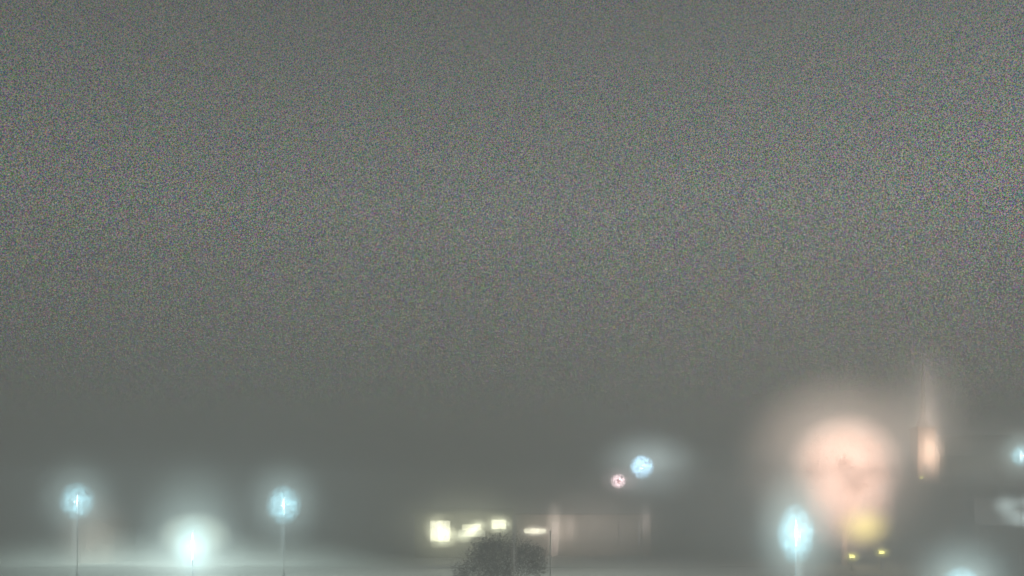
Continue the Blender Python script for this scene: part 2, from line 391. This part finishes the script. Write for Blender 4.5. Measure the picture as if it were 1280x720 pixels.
==
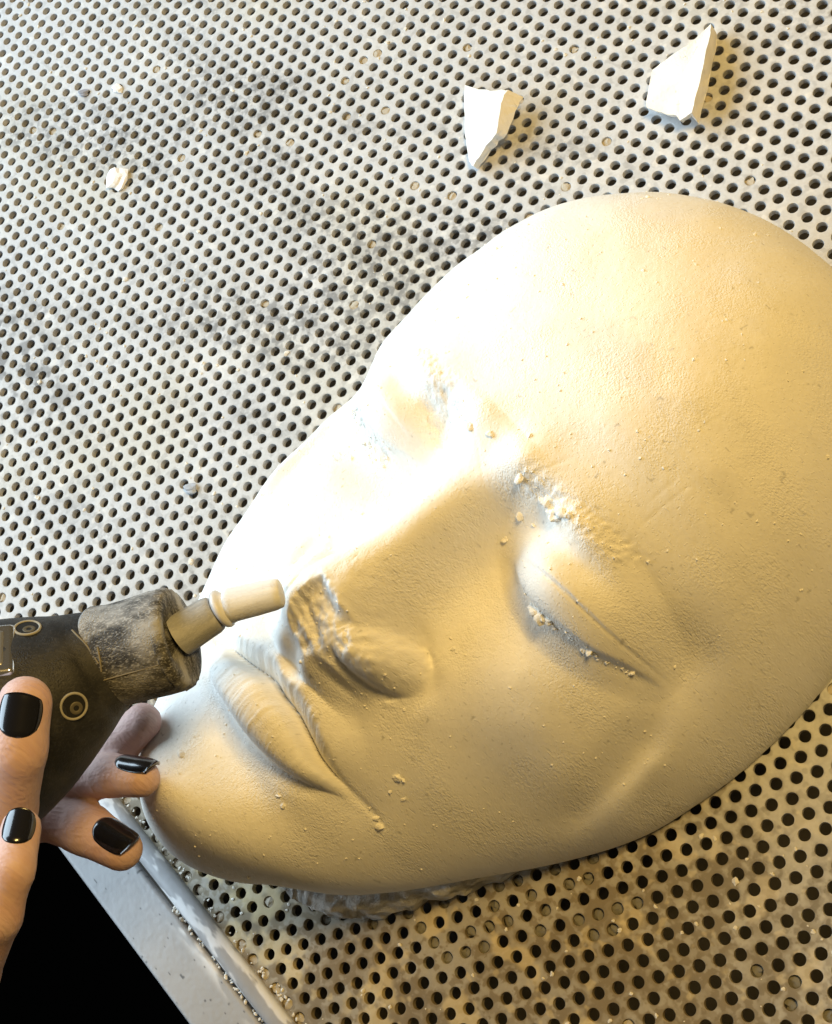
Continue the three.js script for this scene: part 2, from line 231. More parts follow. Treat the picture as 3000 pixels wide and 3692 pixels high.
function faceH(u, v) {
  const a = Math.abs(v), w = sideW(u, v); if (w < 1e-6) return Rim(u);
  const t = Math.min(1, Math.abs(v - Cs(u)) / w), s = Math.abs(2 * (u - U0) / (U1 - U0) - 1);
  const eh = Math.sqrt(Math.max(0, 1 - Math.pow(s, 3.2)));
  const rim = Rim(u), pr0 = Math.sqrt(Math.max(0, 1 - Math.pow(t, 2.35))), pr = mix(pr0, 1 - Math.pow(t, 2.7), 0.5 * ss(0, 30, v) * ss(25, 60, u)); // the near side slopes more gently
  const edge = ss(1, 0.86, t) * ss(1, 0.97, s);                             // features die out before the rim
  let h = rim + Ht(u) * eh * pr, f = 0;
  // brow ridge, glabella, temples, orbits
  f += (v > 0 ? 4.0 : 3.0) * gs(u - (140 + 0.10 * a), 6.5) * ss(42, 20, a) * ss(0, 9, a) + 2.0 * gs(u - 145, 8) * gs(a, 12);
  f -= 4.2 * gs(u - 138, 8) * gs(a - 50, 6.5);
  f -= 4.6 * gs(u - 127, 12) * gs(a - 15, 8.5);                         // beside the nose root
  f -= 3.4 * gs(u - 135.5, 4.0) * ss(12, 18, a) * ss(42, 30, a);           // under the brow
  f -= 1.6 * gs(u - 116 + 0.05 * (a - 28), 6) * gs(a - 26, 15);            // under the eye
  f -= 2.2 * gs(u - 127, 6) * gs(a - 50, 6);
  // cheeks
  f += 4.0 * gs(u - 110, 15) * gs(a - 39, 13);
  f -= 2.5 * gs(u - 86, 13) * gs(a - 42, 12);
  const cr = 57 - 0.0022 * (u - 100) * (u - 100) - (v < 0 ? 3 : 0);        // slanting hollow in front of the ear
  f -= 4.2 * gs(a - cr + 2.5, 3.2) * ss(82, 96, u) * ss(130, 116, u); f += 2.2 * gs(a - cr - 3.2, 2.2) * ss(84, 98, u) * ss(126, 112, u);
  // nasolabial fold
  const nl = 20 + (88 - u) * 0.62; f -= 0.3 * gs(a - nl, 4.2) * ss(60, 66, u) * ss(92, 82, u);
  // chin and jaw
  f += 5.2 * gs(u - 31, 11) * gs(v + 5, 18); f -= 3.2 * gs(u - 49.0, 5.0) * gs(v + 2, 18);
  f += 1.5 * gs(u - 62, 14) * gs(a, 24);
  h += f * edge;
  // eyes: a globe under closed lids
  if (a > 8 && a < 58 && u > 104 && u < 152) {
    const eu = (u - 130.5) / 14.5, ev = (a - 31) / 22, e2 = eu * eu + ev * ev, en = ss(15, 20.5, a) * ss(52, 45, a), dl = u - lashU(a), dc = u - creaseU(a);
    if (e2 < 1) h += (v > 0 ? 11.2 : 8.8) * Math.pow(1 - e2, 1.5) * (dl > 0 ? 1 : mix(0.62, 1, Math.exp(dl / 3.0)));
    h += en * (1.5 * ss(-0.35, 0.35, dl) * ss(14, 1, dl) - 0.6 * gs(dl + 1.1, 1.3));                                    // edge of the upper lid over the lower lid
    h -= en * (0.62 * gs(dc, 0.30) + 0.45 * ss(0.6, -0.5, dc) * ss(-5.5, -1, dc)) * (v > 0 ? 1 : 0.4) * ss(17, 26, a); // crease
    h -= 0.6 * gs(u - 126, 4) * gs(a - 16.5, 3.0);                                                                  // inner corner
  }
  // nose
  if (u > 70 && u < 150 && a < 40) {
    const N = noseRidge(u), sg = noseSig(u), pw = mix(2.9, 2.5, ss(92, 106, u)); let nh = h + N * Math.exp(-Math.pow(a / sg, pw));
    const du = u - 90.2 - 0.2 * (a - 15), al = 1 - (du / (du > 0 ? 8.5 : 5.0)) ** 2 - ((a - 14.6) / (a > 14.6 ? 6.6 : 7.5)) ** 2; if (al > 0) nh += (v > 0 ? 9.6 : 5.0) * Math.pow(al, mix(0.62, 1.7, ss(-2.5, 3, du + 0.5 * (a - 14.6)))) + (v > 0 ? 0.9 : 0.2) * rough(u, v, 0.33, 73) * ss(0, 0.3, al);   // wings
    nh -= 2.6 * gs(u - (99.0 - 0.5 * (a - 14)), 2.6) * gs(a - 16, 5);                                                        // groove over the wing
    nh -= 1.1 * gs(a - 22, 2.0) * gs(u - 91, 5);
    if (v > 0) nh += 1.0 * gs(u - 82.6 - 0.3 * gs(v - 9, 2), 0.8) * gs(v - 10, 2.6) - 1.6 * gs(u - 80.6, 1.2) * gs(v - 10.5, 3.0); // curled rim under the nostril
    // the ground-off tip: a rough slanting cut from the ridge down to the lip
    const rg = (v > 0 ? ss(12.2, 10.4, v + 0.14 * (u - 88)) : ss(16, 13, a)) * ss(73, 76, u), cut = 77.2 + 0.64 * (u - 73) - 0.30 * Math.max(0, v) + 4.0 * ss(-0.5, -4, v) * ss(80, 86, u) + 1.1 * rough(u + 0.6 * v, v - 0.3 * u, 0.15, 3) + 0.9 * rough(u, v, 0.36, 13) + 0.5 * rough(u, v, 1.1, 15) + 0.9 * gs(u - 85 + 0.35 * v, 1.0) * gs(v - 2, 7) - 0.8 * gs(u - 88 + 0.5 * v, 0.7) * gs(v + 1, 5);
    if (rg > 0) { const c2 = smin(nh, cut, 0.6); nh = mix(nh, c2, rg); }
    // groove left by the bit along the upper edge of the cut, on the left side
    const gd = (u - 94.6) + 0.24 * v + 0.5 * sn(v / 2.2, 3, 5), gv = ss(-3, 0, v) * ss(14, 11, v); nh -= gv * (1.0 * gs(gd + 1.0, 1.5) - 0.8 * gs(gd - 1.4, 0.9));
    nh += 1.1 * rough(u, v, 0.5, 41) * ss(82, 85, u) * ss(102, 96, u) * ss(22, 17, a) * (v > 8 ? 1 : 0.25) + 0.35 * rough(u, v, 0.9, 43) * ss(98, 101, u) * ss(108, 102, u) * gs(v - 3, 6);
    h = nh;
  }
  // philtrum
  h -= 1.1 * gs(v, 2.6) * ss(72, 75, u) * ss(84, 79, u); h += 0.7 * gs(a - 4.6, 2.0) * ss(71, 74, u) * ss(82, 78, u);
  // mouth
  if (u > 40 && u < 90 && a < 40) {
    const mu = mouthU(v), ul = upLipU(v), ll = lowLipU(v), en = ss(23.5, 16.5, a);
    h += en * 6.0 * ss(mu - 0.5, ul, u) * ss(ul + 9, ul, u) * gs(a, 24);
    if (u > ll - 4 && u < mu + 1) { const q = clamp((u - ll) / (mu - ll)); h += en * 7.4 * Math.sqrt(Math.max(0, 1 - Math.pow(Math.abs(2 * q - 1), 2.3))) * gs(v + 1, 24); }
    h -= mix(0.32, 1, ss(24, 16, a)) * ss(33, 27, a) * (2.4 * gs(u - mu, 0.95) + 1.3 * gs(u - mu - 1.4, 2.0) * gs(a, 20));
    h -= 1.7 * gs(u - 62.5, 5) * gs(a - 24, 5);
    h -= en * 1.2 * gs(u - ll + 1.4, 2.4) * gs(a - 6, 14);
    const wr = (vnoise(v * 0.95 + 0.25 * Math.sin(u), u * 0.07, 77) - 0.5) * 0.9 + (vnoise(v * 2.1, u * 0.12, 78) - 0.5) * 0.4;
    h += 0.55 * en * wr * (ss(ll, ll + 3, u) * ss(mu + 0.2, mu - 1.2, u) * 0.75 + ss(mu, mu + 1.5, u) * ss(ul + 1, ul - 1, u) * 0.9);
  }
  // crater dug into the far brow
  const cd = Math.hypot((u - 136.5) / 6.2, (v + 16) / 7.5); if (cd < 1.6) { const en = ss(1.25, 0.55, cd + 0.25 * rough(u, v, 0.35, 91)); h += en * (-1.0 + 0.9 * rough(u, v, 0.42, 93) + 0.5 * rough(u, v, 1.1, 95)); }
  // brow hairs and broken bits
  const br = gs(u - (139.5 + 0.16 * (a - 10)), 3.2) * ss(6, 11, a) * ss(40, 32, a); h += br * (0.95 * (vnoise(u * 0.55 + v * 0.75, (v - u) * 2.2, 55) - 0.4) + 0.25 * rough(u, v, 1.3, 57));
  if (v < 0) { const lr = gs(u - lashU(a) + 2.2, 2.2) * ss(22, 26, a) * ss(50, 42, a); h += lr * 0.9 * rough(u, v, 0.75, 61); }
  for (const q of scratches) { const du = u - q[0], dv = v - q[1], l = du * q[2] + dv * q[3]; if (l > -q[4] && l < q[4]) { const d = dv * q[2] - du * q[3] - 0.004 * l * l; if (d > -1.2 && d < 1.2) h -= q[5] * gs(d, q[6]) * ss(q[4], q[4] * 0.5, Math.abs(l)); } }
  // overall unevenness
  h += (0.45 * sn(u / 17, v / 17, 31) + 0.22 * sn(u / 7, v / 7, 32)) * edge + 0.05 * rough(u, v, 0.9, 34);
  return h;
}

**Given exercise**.
Copy all lines in the listing above where the string "from" appears.

**Complete answer**.
Continue the Blender Python script for this scene: part 2, from line 391. This part finishes the script. Write for Blender 4.5. Measure the picture as if it were 1280x720 pixels.
Continue the three.js script for this scene: part 2, from line 231. More parts follow. Treat the picture as 3000 pixels wide and 3692 pixels high.
    // the ground-off tip: a rough slanting cut from the ridge down to the lip